O incontrolável furor autoritário do governo Jair Bolsonaro perpetrou mais um ataque à liberdade de expressão no terreno da cultura, área tratada de maneira hostil pelos apoiadores do presidente desde a campanha eleitoral.
Na semana passada, o secretário de Fomento e Incentivo à Cultura, André Porciuncula, publicou portaria na qual veta o uso da chamada linguagem neutra em projetos financiados com os incentivos fiscais regulados pela Lei Rouanet.
Como se sabe, desenvolveram-se nos últimos anos em vários países fórmulas para substantivos, adjetivos e pronomes que contemplem pessoas não binárias, que não se identificam com os gêneros masculino e feminino. Tais expressões, inicialmente restritas a poucos círculos, vêm ganhando espaço crescente na mídia e em produções culturais.
Controversa, a estratégia da linguagem neutra desperta acalorado debate entre os que a veem como uma espécie de agressão ao vernáculo e os que consideram a língua como organismo vivo e dinâmico, que não deve ser impermeável a novas circunstâncias e demandas sociais.
Os argumentos de Porciuncula para embasar sua decisão beiram o grotesco: "Entendemos que a linguagem neutra (que não é linguagem) está destruindo os materiais linguísticos necessários para a manutenção e difusão da cultura. E submeter a língua a um processo artificial de modificação ideológica é um crime cultural de primeira grandeza", disse ele numa rede social.
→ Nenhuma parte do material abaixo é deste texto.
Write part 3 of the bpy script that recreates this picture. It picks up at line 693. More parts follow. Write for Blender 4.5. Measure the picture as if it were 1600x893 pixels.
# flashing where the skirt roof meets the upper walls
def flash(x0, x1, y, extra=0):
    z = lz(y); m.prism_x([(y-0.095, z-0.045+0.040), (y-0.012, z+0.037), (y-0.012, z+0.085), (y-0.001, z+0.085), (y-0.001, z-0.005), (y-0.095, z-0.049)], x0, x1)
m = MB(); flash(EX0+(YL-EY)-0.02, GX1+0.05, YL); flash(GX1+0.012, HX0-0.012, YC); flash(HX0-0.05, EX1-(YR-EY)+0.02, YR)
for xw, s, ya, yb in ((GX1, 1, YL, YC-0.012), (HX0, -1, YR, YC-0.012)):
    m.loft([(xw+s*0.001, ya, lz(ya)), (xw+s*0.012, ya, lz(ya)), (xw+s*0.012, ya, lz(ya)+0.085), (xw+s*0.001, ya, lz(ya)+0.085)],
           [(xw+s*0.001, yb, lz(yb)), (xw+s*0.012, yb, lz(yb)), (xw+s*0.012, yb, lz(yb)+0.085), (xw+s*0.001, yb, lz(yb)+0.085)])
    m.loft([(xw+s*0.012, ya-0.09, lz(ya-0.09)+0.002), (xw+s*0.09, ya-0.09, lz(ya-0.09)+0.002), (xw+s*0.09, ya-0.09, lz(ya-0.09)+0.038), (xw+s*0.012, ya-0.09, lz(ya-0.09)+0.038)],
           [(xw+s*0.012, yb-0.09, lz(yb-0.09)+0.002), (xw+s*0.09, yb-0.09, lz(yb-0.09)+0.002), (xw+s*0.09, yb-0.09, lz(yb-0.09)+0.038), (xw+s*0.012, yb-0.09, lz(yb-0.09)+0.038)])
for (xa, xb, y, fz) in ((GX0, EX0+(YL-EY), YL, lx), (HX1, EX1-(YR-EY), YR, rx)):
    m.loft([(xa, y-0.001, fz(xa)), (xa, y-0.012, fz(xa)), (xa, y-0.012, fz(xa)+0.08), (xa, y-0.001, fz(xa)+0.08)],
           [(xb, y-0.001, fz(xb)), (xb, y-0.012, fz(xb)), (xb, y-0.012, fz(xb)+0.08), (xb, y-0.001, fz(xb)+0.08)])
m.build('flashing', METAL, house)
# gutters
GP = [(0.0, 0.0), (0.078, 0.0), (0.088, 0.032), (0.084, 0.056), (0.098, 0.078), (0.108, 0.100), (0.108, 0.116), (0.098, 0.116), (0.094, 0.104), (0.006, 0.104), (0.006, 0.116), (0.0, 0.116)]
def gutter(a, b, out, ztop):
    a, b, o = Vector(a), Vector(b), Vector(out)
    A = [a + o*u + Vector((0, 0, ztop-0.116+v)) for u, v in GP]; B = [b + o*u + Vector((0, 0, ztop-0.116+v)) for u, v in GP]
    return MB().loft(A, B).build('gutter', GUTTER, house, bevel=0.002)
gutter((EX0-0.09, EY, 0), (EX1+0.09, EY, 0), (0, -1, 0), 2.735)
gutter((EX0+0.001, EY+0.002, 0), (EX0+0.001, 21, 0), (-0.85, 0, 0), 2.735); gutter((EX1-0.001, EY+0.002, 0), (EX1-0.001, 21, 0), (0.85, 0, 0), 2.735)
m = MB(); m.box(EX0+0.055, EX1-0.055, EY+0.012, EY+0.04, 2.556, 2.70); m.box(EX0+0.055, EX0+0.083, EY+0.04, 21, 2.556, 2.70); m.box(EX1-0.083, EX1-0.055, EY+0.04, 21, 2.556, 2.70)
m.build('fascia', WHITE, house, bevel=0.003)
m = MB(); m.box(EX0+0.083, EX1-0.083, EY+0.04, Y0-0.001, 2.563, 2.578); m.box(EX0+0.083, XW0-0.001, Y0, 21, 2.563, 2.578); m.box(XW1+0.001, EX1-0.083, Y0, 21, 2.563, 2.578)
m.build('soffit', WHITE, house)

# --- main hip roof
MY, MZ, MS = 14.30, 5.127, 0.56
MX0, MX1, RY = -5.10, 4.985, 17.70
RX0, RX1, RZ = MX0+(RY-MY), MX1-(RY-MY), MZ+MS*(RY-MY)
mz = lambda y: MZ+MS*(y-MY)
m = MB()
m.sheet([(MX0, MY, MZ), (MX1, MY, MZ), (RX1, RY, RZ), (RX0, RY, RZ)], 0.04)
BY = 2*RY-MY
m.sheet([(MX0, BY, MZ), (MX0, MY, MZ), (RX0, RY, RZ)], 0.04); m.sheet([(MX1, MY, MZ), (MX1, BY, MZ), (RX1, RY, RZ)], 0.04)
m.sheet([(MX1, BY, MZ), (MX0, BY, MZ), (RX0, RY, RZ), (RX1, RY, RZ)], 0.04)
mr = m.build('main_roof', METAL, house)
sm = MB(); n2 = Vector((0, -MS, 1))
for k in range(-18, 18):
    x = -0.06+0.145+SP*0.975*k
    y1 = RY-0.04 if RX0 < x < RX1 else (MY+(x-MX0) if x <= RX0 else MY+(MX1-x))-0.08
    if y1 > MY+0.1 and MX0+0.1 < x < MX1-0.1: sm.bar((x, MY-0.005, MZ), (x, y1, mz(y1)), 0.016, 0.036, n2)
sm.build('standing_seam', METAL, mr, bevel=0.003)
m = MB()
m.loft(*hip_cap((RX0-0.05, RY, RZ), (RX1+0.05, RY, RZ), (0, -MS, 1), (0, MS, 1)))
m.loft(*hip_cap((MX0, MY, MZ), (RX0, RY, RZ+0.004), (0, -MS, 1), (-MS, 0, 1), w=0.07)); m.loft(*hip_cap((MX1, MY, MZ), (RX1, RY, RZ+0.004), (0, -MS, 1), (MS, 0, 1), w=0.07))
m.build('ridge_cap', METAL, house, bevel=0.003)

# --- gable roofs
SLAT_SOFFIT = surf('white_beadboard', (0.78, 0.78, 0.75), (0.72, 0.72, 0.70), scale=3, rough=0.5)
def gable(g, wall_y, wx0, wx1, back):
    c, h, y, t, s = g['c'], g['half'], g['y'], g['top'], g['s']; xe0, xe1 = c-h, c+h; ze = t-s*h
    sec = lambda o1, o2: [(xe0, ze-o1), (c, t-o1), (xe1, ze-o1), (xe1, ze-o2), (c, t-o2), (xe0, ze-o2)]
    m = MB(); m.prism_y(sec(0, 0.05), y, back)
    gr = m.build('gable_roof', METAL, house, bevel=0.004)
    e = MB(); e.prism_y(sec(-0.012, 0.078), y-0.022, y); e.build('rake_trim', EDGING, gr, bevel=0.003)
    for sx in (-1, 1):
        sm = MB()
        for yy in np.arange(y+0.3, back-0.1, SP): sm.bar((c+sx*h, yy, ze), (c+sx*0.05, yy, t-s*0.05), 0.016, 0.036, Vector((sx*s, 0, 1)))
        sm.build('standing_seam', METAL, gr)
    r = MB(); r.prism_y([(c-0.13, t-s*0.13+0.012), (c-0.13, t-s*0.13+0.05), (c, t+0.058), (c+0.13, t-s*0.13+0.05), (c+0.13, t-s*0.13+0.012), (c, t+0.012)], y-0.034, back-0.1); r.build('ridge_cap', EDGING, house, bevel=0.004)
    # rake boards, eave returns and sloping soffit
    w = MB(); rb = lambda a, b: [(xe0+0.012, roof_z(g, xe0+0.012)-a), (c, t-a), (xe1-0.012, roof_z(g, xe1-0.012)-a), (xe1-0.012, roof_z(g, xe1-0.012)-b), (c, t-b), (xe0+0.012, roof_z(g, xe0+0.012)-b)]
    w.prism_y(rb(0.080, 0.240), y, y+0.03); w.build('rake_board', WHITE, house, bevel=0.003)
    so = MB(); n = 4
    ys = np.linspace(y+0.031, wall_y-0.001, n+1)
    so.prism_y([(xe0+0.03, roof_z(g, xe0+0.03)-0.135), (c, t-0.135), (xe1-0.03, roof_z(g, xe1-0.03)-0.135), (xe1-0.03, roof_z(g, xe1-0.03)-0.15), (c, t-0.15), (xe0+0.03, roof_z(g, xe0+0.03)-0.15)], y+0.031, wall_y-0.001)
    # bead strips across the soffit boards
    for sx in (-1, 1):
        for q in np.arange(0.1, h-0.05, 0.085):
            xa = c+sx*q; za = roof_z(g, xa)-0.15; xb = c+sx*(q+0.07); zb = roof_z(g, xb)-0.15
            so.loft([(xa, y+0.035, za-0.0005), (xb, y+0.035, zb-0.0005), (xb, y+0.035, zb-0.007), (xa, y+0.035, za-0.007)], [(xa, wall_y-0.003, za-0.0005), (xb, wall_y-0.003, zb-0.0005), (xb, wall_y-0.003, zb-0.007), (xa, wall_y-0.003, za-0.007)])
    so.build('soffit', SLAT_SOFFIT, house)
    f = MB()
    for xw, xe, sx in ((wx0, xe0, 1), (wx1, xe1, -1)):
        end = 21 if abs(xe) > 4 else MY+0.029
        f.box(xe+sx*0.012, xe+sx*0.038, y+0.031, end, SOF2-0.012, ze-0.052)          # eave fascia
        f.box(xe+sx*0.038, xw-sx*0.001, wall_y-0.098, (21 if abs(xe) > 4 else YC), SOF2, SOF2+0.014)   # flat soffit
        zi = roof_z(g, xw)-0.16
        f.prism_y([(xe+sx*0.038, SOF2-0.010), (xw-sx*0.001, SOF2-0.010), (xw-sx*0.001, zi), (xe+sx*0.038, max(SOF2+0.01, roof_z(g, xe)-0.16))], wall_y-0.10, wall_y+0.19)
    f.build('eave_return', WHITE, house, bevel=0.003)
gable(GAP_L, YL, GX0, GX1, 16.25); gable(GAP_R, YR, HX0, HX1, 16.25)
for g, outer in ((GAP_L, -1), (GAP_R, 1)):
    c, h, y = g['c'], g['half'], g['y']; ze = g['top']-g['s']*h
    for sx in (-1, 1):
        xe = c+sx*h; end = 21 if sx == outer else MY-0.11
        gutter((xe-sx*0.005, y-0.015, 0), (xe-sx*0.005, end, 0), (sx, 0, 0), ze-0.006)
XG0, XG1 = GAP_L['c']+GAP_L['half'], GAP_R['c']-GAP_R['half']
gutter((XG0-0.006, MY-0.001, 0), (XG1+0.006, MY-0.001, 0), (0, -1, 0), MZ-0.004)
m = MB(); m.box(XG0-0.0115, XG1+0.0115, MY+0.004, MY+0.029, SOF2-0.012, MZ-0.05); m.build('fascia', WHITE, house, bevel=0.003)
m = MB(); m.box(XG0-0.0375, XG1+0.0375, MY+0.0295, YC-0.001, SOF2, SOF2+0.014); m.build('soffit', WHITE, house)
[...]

Capitão da Polícia Militar da Bahia e braço direito do secretário da Cultura, Mario Frias, ele contou com o respaldo do chefe, para quem a linguagem neutra "é mera destruição ideológica" da língua.
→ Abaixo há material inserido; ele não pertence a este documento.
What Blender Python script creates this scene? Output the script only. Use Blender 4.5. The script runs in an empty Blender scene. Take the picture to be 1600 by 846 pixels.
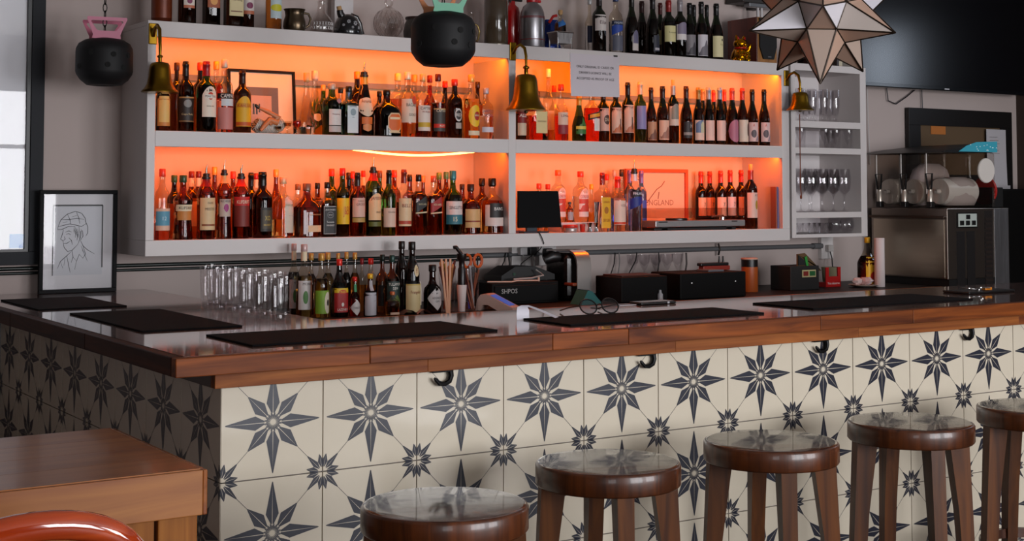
import bpy, bmesh, math, random
from mathutils import Vector, Matrix
random.seed(7)
scn = bpy.context.scene
COL = scn.collection
PI = math.pi
S = 0.3                                   # one wall tile is 30 cm

# ------------------------------------------------------------------ camera
YAW, PIT, FPX, PPY = 0.5802, 0.05, 2205.68, 191.25
CAMP = Vector((-4.7933*S, -12.0465*S, (2.5853+2.5)*S))
CF = Vector((math.sin(YAW)*math.cos(PIT), math.cos(YAW)*math.cos(PIT), math.sin(PIT)))
CR = Vector((math.cos(YAW), -math.sin(YAW), 0))
CU = CR.cross(CF)
cd = bpy.data.cameras.new('camera')
cam = bpy.data.objects.new('camera', cd); COL.objects.link(cam)
cd.sensor_width = 36; cd.sensor_fit = 'HORIZONTAL'; cd.lens = FPX/1600*36
cd.shift_y = -(423-PPY)/1600; cd.clip_start = 0.05
cam.matrix_world = Matrix(((CR.x, CU.x, -CF.x, CAMP.x), (CR.y, CU.y, -CF.y, CAMP.y), (CR.z, CU.z, -CF.z, CAMP.z), (0, 0, 0, 1)))
scn.camera = cam
scn.view_settings.view_transform = 'Standard'
scn.view_settings.look = 'None'
scn.view_settings.gamma = 1
scn.view_settings.use_curve_mapping = False
scn.view_settings.exposure = 0.0
scn.cycles.caustics_refractive = False
scn.cycles.caustics_reflective = False
scn.cycles.sample_clamp_indirect = 4.0
scn.cycles.blur_glossy = 0.5

# ------------------------------------------------------------------ world and daylight
w = bpy.data.worlds.new('world'); scn.world = w; w.use_nodes = True
bg = w.node_tree.nodes['Background']
bg.inputs[0].default_value = (0.75, 0.82, 0.95, 1); bg.inputs[1].default_value = 0.3

def area(name, loc, target, sx, sy, power, col):
    l = bpy.data.lights.new(name, 'AREA'); l.shape = 'RECTANGLE'; l.size = sx; l.size_y = sy
    l.energy = power; l.color = col
    o = bpy.data.objects.new(name, l); COL.objects.link(o); o.location = loc
    o.rotation_euler = (Vector(target)-Vector(loc)).to_track_quat('-Z', 'Y').to_euler()
    return o
# daylight falling through the street windows of the front wall (behind the camera)
WINS = [(-3.2, -1.6, 0.9, 2.5), (0.6, 2.6, 0.7, 2.6), (3.2, 5.2, 0.7, 2.6)]
WPOW = [45, 195, 212]
for (x0, x1, z0, z1), p in zip(WINS, WPOW):
    area('window_daylight', ((x0+x1)/2, -6.02, (z0+z1)/2), ((x0+x1)/2, 0, (z0+z1)/2-.25), x1-x0, z1-z0, p, (0.97, 0.97, 1.0))

area('window_daylight', (6.715, .98, 2.48), (0, .98, 2.2), .40, .50, 5, (.75, .85, 1.0))   # unseen high window, added for the television's bluish reflection

YF, YW = 2.208, 2.55                       # shelf front, wall
SX0, SX1, SXM0, SXM1 = 0.535, 4.255, 2.359, 2.401
ZT0, ZT1, ZM0, ZM1, ZB0, ZB1 = 2.19, 2.258, 1.722, 1.79, 1.258, 1.325
# warm light strips tucked behind the fascias of the four niches
for (x0, x1, z, p, c) in [(.60, 2.34, ZT0+.012, 6.9, (1, .178, .0)), (2.42, 4.19, ZT0+.012, 6.9, (1, .185, .0)),
                          (.60, 2.34, ZM0+.012, 6.3, (1, .118, .0)), (2.42, 4.19, ZM0+.012, 6.3, (1, .106, .0))]:
    cx = (x0+x1)/2
    area('niche_light', (cx, YF+.034, z), (cx, YF+.034+.22, z-.25), x1-x0, .012, p, c)

# ------------------------------------------------------------------ helpers
def ray(x, y): return CF + CR*((x-800)/FPX) - CU*((y-PPY)/FPX)
def at(x, y, X=None, Y=None, Z=None):
    d = ray(x, y)
    t = (X-CAMP.x)/d.x if X is not None else (Y-CAMP.y)/d.y if Y is not None else (Z-CAMP.z)/d.z
    return CAMP + d*t
def pxm(P): return FPX/((Vector(P)-CAMP).dot(CF))
def lin(h):
    if isinstance(h, (tuple, list)): return tuple(h)[:3]
    h = h.lstrip('#'); r = []
    for i in (0, 2, 4):
        c = int(h[i:i+2], 16)/255
        r.append(c/12.92 if c <= .04045 else ((c+.055)/1.055)**2.4)
    return tuple(r)

MC = {}
def pm(col, rough=.5, metal=0, **k):
    key = (col if isinstance(col, str) else tuple(col), rough, metal, tuple(sorted(k.items())))
    if key in MC: return MC[key]
    m = bpy.data.materials.new('plain'); m.use_nodes = True
    nt = m.node_tree; b = nt.nodes['Principled BSDF']; c = lin(col)
    b.inputs['Base Color'].default_value = (*c, 1); b.inputs['Roughness'].default_value = rough; b.inputs['Metallic'].default_value = metal
    if k.get('trans'): b.inputs['Transmission Weight'].default_value = k['trans']; b.inputs['IOR'].default_value = k.get('ior', 1.4)
    if k.get('coat'): b.inputs['Coat Weight'].default_value = k['coat']; b.inputs['Coat Roughness'].default_value = k.get('coatr', .06)
    if k.get('emit'): b.inputs['Emission Color'].default_value = (*c, 1); b.inputs['Emission Strength'].default_value = k['emit']
    if k.get('spec') is not None: b.inputs['Specular IOR Level'].default_value = k['spec']
    if k.get('noise'):
        tc = nt.nodes.new('ShaderNodeTexCoord'); n = nt.nodes.new('ShaderNodeTexNoise'); n.inputs['Scale'].default_value = k.get('nscale', 8)
        n.inputs['Detail'].default_value = 5
        r = nt.nodes.new('ShaderNodeMix'); r.data_type = 'RGBA'
        a = k['noise']; r.inputs[6].default_value = (*[x*(1-a) for x in c], 1); r.inputs[7].default_value = (*[min(1, x*(1+a)) for x in c], 1)
        nt.links.new(tc.outputs['Object'], n.inputs['Vector']); nt.links.new(n.outputs['Fac'], r.inputs[0]); nt.links.new(r.outputs[2], b.inputs['Base Color'])
        if k.get('bump'):
            bp = nt.nodes.new('ShaderNodeBump'); bp.inputs['Strength'].default_value = k['bump']; bp.inputs['Distance'].default_value = .004
            nt.links.new(n.outputs['Fac'], bp.inputs['Height']); nt.links.new(bp.outputs[0], b.inputs['Normal'])
    MC[key] = m
    return m
def thin(col, gl=.9, ior=1.45, rough=.02, pw_=3.2, base=.045):
    key = ('thin', col, gl, ior, rough, pw_, base)
    if key in MC: return MC[key]
    m = bpy.data.materials.new('thin_glass'); m.use_nodes = True; nt = m.node_tree; nt.nodes.clear()
    o = nt.nodes.new('ShaderNodeOutputMaterial'); mx = nt.nodes.new('ShaderNodeMixShader'); t = nt.nodes.new('ShaderNodeBsdfTransparent'); g = nt.nodes.new('ShaderNodeBsdfGlossy')
    f = nt.nodes.new('ShaderNodeLayerWeight'); f.inputs['Blend'].default_value = .5
    pw = nt.nodes.new('ShaderNodeMath'); pw.operation = 'POWER'; pw.inputs[1].default_value = pw_
    ml = nt.nodes.new('ShaderNodeMath'); ml.operation = 'MULTIPLY_ADD'; ml.inputs[1].default_value = .75*(ior-1)/.5; ml.inputs[2].default_value = base
    nt.links.new(f.outputs['Facing'], pw.inputs[0]); nt.links.new(pw.outputs[0], ml.inputs[0])
    t.inputs['Color'].default_value = (*lin(col), 1); g.inputs['Color'].default_value = (gl, gl, gl, 1); g.inputs['Roughness'].default_value = rough
    nt.links.new(ml.outputs[0], mx.inputs[0]); nt.links.new(t.outputs[0], mx.inputs[1]); nt.links.new(g.outputs[0], mx.inputs[2]); nt.links.new(mx.outputs[0], o.inputs[0])
    MC[key] = m
    return m
def rglass(col=(.97, .97, .97)): return pm(col, .0, 0, trans=1.0, ior=1.48)
def liquid(col, ior=1.36): return pm(col, .02, 0, trans=1.0, ior=ior)
def wood(c1, c2, axis='X', scale=1.0, rough=.3, coat=0, dark='180802', knot=.5, rnd=.25, spec=.5, coatr=.05, cior=1.5):
    key = ('wood', c1, c2, axis, scale, rough, coat, dark, knot, spec, coatr, cior)
    if key in MC: return MC[key]
    m = bpy.data.materials.new('wood'); m.use_nodes = True; nt = m.node_tree; b = nt.nodes['Principled BSDF']; N = nt.nodes.new; L = nt.links.new
    tc = N('ShaderNodeTexCoord'); mp = N('ShaderNodeMapping'); oi = N('ShaderNodeObjectInfo')
    st = {'X': (1.2, 16, 16), 'Y': (16, 1.2, 16), 'Z': (16, 16, 1.2)}[axis]
    mp.inputs['Scale'].default_value = tuple(s*scale for s in st)
    vm = N('ShaderNodeVectorMath'); vm.operation = 'ADD'
    cb = N('ShaderNodeCombineXYZ'); mu = N('ShaderNodeMath'); mu.operation = 'MULTIPLY'; mu.inputs[1].default_value = 37.0
    L(oi.outputs['Random'], mu.inputs[0]); L(mu.outputs[0], cb.inputs[0]); L(mu.outputs[0], cb.inputs[1])
    L(tc.outputs['Object'], vm.inputs[0]); L(cb.outputs[0], vm.inputs[1]); L(vm.outputs[0], mp.inputs[0])
    n = N('ShaderNodeTexNoise'); n.inputs['Scale'].default_value = 1.6; n.inputs['Detail'].default_value = 8; n.inputs['Distortion'].default_value = .9
    L(mp.outputs[0], n.inputs['Vector'])
    r = N('ShaderNodeValToRGB'); e = r.color_ramp.elements
    e[0].position = .3; e[0].color = (*lin(c1), 1); e[1].position = .68; e[1].color = (*lin(c2), 1)
    L(n.outputs['Fac'], r.inputs[0])
    n2 = N('ShaderNodeTexNoise'); n2.inputs['Scale'].default_value = .55; n2.inputs['Detail'].default_value = 3; L(mp.outputs[0], n2.inputs['Vector'])
    r2 = N('ShaderNodeValToRGB'); r2.color_ramp.elements[0].position = .60; r2.color_ramp.elements[0].color = (0, 0, 0, 1); r2.color_ramp.elements[1].position = .78; r2.color_ramp.elements[1].color = (knot, knot, knot, 1)
    L(n2.outputs['Fac'], r2.inputs[0])
    mx = N('ShaderNodeMix'); mx.data_type = 'RGBA'; L(r2.outputs[0], mx.inputs[0]); L(r.outputs[0], mx.inputs[6]); mx.inputs[7].default_value = (*lin(dark), 1)
    hs = N('ShaderNodeHueSaturation'); ma = N('ShaderNodeMapRange'); ma.inputs[3].default_value = 1-rnd; ma.inputs[4].default_value = 1+rnd
    L(oi.outputs['Random'], ma.inputs[0]); L(ma.outputs[0], hs.inputs['Value']); L(mx.outputs[2], hs.inputs['Color'])
    L(hs.outputs[0], b.inputs['Base Color']); b.inputs['Roughness'].default_value = rough
    if coat: b.inputs['Coat Weight'].default_value = coat; b.inputs['Coat Roughness'].default_value = coatr
    b.inputs['Specular IOR Level'].default_value = spec; b.inputs['Coat IOR'].default_value = cior
    if not coat and rough > .3:
        bp = N('ShaderNodeBump'); bp.inputs['Strength'].default_value = .08; bp.inputs['Distance'].default_value = .002; L(n.outputs['Fac'], bp.inputs['Height']); L(bp.outputs[0], b.inputs['Normal'])
    MC[key] = m
    return m
def brushed(col, rough=.3, axis='X'):
    key = ('br', col, rough, axis)
    if key in MC: return MC[key]
    m = bpy.data.materials.new('brushed_steel'); m.use_nodes = True; nt = m.node_tree; b = nt.nodes['Principled BSDF']; N = nt.nodes.new; L = nt.links.new
    tc = N('ShaderNodeTexCoord'); mp = N('ShaderNodeMapping'); mp.inputs['Scale'].default_value = {'X': (2, 90, 90), 'Y': (90, 2, 90), 'Z': (90, 90, 2)}[axis]
    n = N('ShaderNodeTexNoise'); n.inputs['Scale'].default_value = 2; n.inputs['Detail'].default_value = 4
    L(tc.outputs['Object'], mp.inputs[0]); L(mp.outputs[0], n.inputs['Vector'])
    mr = N('ShaderNodeMapRange'); mr.inputs[3].default_value = rough*.7; mr.inputs[4].default_value = rough*1.4
    L(n.outputs['Fac'], mr.inputs[0]); L(mr.outputs[0], b.inputs['Roughness'])
    b.inputs['Base Color'].default_value = (*lin(col), 1); b.inputs['Metallic'].default_value = 1
    MC[key] = m
    return m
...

A pantomima dos inspetores culturais bolsonaristas mereceu também o apoio do presidente da Fundação Palmares, Sérgio Camargo, que parabenizou Frias pela decisão. "A famigerada linguagem neutra é imposição ideológica de uma minoria doutrinada e arrogante, inimiga da cultura e da inteligência", declarou.
Cada um tem direito de achar o que quiser sobre o uso do novo vocabulário, e o debate sobre o assunto vem se travando em âmbito internacional. Nada, porém, justifica proibir a utilização de tais expressões na produção cultural. A portaria de Frias e Porciuncula constitui flagrante agressão à liberdade de expressão e precisa ser revogada.